Si du carbone capturé a déjà été intégré différents matériaux – des plastiques vierges, des parfums ou même du béton – le dirigeant estime que son intégration dans des matériaux d’emballage recyclés post-consommation (PCR) en augmente encore l’intérêt environnemental.
« Pour les plastiques, en général, les taux de recyclage sont très, très faibles dans l’industrie de la beauté », souligne-t-il. « Je me suis dit : si cela doit finir dans une décharge (…) ne serait-il pas préférable de créer un piège à carbone ? Un puits, en quelque sorte. Nous avons donc procédé ainsi. (…) Nous produisons de meilleurs déchets. »
Au-delà, Nick Gardner indique que l’additif à forte teneur en carbone permet également de renforcer le matériau PCR pour une utilisation dans un tube cosmétique, le rendant plus endurant et plus adapté aux systèmes de recyclage mécanique existants
« Nous essayons de créer un recyclage et une utilisation plus efficace des déchets ».
Quel avenir pour la capture de carbone ?
Pour Nick Gardner, la capture du carbone sous ses nombreuses formes reste une « industrie extrêmement intéressante » pleine de promesses. « Je crois sincèrement que c’est l’avenir, et si quelque chose peut être fait pour le réchauffement climatique, il faut éliminer et capturer le CO2. Tout comme le méthane, évidemment ».

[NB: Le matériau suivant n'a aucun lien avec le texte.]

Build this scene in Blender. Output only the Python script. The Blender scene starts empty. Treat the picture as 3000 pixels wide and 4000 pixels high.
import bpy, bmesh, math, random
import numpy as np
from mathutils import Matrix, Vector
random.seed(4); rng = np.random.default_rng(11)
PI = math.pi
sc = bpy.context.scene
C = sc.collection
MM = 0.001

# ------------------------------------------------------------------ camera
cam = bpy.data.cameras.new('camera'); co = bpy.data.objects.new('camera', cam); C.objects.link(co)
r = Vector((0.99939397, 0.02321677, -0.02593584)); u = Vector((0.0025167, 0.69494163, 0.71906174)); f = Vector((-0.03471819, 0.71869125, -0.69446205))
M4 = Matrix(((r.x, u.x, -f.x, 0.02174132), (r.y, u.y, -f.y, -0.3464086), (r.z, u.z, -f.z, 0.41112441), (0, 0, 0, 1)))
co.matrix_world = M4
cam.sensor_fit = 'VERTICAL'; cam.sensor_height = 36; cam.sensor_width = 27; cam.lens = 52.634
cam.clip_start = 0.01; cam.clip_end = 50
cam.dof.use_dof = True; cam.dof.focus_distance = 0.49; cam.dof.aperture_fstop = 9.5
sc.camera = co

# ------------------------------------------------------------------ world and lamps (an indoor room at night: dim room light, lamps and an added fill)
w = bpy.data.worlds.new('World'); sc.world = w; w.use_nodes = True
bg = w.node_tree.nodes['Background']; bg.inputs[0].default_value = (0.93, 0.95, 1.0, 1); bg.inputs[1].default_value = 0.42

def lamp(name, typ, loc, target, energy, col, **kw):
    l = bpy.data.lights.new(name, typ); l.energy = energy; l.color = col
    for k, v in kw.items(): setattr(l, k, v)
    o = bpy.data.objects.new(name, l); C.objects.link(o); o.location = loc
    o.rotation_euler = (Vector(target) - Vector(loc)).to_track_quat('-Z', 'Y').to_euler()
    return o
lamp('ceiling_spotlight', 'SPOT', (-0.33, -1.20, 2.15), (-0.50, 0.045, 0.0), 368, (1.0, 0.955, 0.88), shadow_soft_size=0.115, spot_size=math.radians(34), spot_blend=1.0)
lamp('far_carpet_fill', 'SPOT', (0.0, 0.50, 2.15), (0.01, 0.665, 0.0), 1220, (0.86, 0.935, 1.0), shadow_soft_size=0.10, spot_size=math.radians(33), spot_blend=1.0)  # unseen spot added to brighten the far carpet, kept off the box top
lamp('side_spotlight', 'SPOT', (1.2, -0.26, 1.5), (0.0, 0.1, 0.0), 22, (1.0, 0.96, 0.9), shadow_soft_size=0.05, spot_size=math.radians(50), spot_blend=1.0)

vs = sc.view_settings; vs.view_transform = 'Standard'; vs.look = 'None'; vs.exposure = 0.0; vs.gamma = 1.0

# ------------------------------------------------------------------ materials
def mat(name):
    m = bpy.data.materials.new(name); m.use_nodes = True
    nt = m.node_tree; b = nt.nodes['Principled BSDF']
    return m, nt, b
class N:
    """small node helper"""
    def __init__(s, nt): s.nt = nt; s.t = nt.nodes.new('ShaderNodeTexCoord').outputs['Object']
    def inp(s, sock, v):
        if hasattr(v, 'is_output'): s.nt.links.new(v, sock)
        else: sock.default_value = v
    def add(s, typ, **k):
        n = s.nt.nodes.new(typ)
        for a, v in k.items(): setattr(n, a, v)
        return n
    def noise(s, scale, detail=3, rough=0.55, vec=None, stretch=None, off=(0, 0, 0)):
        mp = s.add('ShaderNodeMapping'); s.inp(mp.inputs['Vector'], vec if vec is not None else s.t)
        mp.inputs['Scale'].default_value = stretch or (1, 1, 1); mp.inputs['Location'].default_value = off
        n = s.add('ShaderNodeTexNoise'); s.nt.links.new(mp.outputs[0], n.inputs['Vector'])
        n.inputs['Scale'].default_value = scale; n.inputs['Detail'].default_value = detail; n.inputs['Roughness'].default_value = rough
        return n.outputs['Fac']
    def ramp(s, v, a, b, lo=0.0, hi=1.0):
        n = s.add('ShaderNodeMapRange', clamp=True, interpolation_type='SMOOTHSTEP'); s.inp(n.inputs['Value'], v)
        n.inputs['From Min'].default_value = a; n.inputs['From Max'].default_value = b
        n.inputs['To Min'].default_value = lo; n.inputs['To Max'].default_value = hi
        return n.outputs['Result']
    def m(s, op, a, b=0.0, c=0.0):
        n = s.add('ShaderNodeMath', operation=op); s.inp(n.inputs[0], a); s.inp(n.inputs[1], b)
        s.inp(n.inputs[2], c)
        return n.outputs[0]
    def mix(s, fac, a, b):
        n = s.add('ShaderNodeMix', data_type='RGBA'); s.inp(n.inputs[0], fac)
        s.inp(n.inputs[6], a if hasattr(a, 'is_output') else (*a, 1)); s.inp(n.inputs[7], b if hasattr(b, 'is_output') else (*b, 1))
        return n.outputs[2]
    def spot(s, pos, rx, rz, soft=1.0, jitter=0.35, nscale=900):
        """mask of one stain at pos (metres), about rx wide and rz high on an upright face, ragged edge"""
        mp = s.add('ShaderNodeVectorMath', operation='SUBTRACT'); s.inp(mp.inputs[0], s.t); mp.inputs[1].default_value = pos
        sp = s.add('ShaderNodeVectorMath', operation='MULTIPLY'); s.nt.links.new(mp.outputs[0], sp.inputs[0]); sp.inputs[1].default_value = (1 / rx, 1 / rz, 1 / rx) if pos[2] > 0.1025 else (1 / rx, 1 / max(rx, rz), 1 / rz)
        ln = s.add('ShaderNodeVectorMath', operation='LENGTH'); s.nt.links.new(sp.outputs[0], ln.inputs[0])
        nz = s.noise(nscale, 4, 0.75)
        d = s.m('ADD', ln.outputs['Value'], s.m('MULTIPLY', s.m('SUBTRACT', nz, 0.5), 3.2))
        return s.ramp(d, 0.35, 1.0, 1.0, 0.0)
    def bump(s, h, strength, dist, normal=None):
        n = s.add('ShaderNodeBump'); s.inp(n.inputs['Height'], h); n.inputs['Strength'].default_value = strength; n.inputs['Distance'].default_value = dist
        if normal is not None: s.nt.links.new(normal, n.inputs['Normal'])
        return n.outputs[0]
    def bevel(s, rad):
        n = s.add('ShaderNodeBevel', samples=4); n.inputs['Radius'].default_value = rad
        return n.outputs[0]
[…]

Pour Element Beauty, l’origine du carbone capturé était un point important de ce projet. Grâce à son partenariat avec Oco, l’entreprise a utilisé du carbone séquestré à grande échelle par des centrales de production électrique - des émissions qui autrement entreraient dans l’atmosphère - par opposition au CO2 déjà présent dans l’air. À l’aide d’un procédé breveté, ce CO2 est ensuite mélangé à du silicate de magnésium inorganique pour créer un additif qui peut être intégré dans les plastiques recyclés post-consommation.
Alors que plusieurs composés de matières premières ont été testés, Gardner a déclaré que le silicate de magnésium a finalement été choisi car il est « très inerte » et « facilement disponible » à moindre coût.
Après environ un an et demi de développement — du concept au remplissage final, en passant par les tests — Element Beauty propose une gamme pour emballages cosmétiques intégrant entre 15 et 30% de carbone piégé, notamment des mascaras, des poudriers, des brillants à lèvres et des tubes.
Nombreux défis
Interrogé sur l’intérêt de l’industrie pour ce type d’emballage, Nick Gardner répond : « J’aimerais penser qu’il y en a beaucoup. »
Il indique toutefois qu’il reste clairement des défis à relever pour la production à échelle industrielle de ce type d’emballage.
Bien que la combinaison PCR-carbone capturé soit facile à intégrer dans les processus de fabrication des emballages existants, Nick Gardner estime que toutes les parties prenantes ne sont pas enthousiastes. Il considère aussi que l’éducation des consommateurs sera essentielle pour le succès de ce matériau, dans la mesure où le principe de la capture du carbone n’est pas facile à comprendre.
Pour l’avenir, Element Beauty est disposé à partager son processus sous licence avec d’autres acteurs, afin que car cela des volumes encore plus importants de CO2 puissent être séquestrés et intégré sdans les emballages de produits de beauté. « Ce que j’aimerais, c’est que les grandes entreprises étudient cette question et l’utilisent réellement, mais à grande échelle ».
L’entreprise souhaite également élargir la technologie au-delà du secteur de la beauté.
Nick Gardner explique être confiant quant au potentiel de développement de ce matériau et la création d’un véritable impact dans le secteur des emballages beauté, en particulier pour les éléments de petite taille, comme les bouchons de parfum, les palettes de fards à paupières, les boîtiers, les rouges à lèvres et les mascaras. « Il n’y a presque rien qui ne puisse l’intégrer », a-t-il déclaré.